• [DIRECTIONS]:
Return the lines from the one with "Reconstruct this image" through the one with "C = scene.collection", exactly as they appear and with no pictures.

<<<<

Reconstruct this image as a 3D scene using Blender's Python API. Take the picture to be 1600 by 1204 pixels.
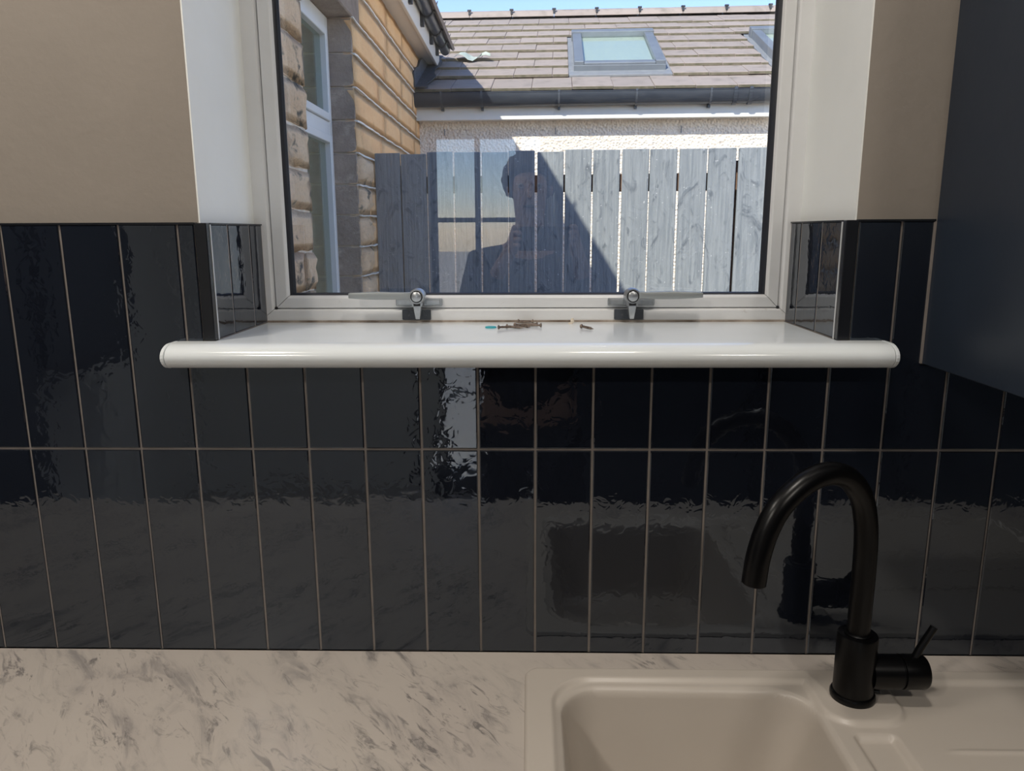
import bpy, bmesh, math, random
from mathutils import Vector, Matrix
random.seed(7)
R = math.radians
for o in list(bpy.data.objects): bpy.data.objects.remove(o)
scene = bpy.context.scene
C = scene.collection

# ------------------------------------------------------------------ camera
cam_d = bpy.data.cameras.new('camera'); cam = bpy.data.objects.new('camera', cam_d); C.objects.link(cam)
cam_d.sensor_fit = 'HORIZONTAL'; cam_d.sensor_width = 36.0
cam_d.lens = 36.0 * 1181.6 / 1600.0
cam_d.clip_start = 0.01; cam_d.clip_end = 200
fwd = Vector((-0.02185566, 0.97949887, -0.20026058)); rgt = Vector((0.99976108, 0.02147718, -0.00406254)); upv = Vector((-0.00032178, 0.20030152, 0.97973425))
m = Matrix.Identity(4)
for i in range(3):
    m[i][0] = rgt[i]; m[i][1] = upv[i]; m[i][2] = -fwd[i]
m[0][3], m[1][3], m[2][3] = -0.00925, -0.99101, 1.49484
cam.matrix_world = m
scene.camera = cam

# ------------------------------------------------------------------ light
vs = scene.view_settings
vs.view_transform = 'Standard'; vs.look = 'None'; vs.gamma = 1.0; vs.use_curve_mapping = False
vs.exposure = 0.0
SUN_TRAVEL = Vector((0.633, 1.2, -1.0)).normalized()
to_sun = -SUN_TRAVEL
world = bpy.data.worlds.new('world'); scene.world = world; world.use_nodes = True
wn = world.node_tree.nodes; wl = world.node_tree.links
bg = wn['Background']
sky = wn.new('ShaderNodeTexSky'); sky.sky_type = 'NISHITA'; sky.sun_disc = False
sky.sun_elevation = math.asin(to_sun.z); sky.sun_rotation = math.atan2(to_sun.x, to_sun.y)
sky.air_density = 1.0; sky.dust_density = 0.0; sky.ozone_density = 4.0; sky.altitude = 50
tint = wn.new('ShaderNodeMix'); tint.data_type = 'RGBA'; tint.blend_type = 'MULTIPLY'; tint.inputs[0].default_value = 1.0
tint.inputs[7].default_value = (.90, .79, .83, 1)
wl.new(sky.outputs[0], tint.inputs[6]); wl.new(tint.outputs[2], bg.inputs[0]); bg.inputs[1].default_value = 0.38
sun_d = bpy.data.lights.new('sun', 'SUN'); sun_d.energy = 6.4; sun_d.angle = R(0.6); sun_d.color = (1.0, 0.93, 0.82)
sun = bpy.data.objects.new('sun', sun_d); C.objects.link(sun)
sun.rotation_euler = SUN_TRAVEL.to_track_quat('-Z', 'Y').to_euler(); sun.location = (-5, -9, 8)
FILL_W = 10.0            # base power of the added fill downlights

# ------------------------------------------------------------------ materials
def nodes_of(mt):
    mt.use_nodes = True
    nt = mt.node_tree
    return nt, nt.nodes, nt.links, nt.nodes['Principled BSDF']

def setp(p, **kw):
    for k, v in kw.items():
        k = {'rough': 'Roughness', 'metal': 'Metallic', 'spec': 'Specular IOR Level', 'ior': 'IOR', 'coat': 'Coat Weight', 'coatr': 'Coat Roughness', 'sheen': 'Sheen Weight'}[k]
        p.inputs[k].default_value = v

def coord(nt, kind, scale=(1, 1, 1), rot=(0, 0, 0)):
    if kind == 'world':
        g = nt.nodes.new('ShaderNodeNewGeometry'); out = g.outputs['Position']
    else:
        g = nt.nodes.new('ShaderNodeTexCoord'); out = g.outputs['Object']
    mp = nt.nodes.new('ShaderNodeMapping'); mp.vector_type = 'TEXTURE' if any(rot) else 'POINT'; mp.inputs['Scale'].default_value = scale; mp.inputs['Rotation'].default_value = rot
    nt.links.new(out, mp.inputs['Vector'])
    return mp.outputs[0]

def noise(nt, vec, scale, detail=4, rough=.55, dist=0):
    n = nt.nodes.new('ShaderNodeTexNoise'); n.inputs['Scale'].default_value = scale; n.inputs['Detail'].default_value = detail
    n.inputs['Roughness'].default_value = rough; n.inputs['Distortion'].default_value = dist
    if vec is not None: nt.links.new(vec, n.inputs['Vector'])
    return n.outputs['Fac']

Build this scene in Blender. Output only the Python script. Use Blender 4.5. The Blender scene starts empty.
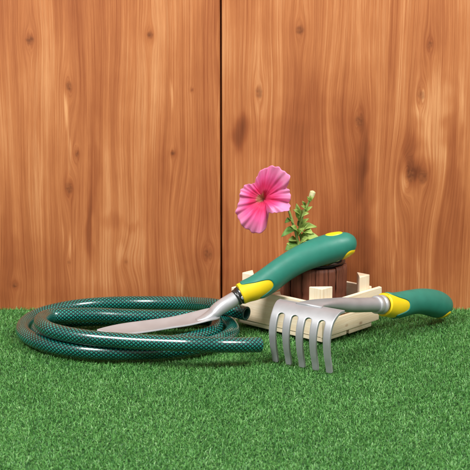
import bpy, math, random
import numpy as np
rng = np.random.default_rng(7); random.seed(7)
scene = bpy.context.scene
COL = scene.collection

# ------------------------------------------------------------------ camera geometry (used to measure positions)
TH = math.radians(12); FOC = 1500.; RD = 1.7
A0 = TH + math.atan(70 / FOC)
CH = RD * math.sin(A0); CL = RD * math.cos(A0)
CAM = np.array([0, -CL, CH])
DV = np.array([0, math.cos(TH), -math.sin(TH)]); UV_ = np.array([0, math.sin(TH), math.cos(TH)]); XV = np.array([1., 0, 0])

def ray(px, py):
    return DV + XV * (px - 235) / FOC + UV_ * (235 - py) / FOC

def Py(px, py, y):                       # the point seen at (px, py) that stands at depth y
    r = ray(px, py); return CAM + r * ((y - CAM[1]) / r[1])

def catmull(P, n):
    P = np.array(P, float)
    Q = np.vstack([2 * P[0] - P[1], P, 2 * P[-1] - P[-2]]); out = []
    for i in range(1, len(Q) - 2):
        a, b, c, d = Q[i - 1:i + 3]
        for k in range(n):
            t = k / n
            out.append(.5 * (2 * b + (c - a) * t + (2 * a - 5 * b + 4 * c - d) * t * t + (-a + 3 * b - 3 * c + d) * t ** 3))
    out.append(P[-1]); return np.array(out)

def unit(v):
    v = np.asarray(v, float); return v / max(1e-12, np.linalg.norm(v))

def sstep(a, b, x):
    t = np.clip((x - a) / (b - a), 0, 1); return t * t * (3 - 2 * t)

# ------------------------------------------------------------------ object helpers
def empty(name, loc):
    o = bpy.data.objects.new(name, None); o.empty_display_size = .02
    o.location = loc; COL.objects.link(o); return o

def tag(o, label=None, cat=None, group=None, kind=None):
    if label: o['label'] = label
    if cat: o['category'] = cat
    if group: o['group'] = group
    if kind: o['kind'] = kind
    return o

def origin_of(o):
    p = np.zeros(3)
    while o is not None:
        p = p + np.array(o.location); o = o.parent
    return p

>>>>
<<<<

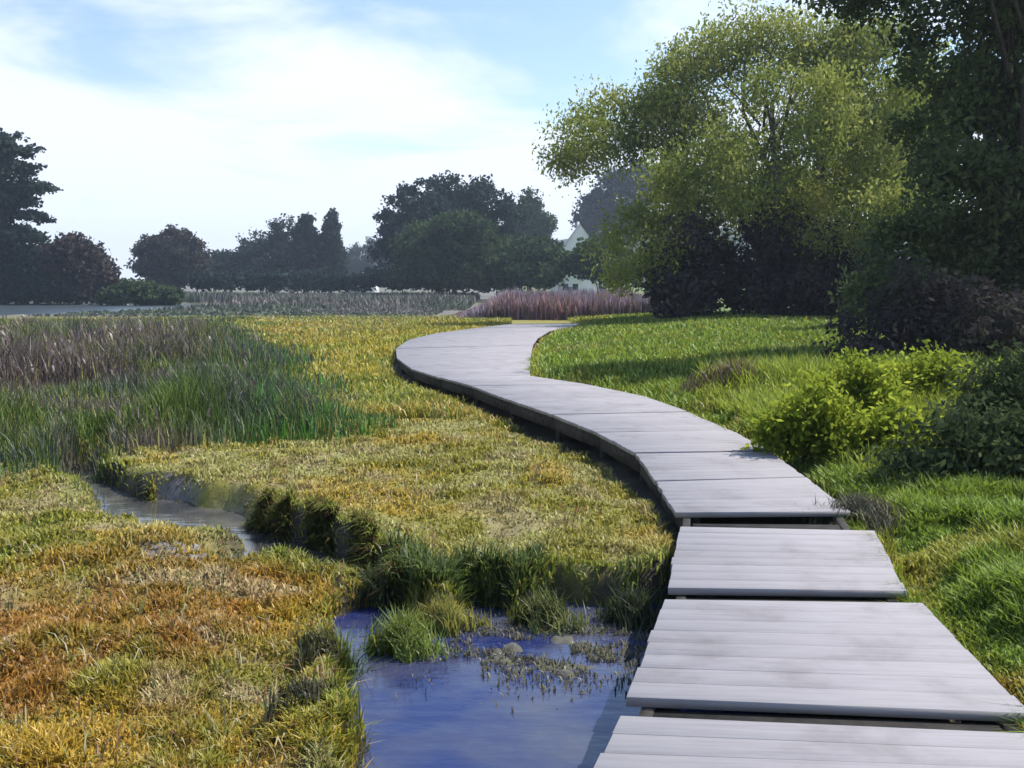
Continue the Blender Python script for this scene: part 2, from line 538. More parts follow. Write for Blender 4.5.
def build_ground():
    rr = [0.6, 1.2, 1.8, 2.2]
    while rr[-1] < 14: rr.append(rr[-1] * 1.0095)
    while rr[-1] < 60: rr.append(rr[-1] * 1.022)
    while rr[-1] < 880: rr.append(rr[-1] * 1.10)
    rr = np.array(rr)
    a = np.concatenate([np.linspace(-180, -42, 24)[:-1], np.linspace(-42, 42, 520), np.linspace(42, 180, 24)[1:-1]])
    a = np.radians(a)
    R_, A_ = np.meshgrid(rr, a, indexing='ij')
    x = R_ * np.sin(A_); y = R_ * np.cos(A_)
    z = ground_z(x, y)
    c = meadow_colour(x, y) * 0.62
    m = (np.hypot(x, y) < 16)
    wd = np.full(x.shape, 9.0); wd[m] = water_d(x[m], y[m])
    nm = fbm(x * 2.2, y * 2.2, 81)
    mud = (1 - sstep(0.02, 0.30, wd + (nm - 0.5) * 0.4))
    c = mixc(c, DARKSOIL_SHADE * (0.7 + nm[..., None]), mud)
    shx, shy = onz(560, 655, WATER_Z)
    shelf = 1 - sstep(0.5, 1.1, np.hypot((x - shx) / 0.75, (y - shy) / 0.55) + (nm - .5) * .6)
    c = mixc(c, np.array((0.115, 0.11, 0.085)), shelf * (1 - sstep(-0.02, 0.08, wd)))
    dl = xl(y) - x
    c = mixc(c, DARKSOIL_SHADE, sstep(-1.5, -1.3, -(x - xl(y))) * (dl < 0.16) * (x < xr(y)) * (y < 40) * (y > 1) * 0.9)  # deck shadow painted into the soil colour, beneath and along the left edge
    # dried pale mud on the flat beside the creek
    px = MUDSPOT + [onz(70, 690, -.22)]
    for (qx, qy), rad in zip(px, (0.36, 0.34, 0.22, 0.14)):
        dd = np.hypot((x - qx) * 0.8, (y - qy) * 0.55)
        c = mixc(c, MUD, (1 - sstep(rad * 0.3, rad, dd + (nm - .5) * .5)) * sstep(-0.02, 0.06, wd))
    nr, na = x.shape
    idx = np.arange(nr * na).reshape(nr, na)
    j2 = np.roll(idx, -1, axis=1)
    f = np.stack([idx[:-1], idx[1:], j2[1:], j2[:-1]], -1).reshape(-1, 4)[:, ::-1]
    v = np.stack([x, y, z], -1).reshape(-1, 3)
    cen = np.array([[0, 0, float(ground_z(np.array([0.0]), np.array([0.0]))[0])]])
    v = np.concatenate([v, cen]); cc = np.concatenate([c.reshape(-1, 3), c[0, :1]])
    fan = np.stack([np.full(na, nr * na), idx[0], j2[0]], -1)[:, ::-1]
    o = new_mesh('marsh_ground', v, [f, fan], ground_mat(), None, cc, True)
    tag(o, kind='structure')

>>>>

• [RIGHT ANSWER]:
Reconstruct this image as a 3D scene using Blender's Python API. Take the picture to be 1600 by 1204 pixels.
import bpy, bmesh, math, random
from mathutils import Vector, Matrix
random.seed(7)
R = math.radians
for o in list(bpy.data.objects): bpy.data.objects.remove(o)
scene = bpy.context.scene
C = scene.collection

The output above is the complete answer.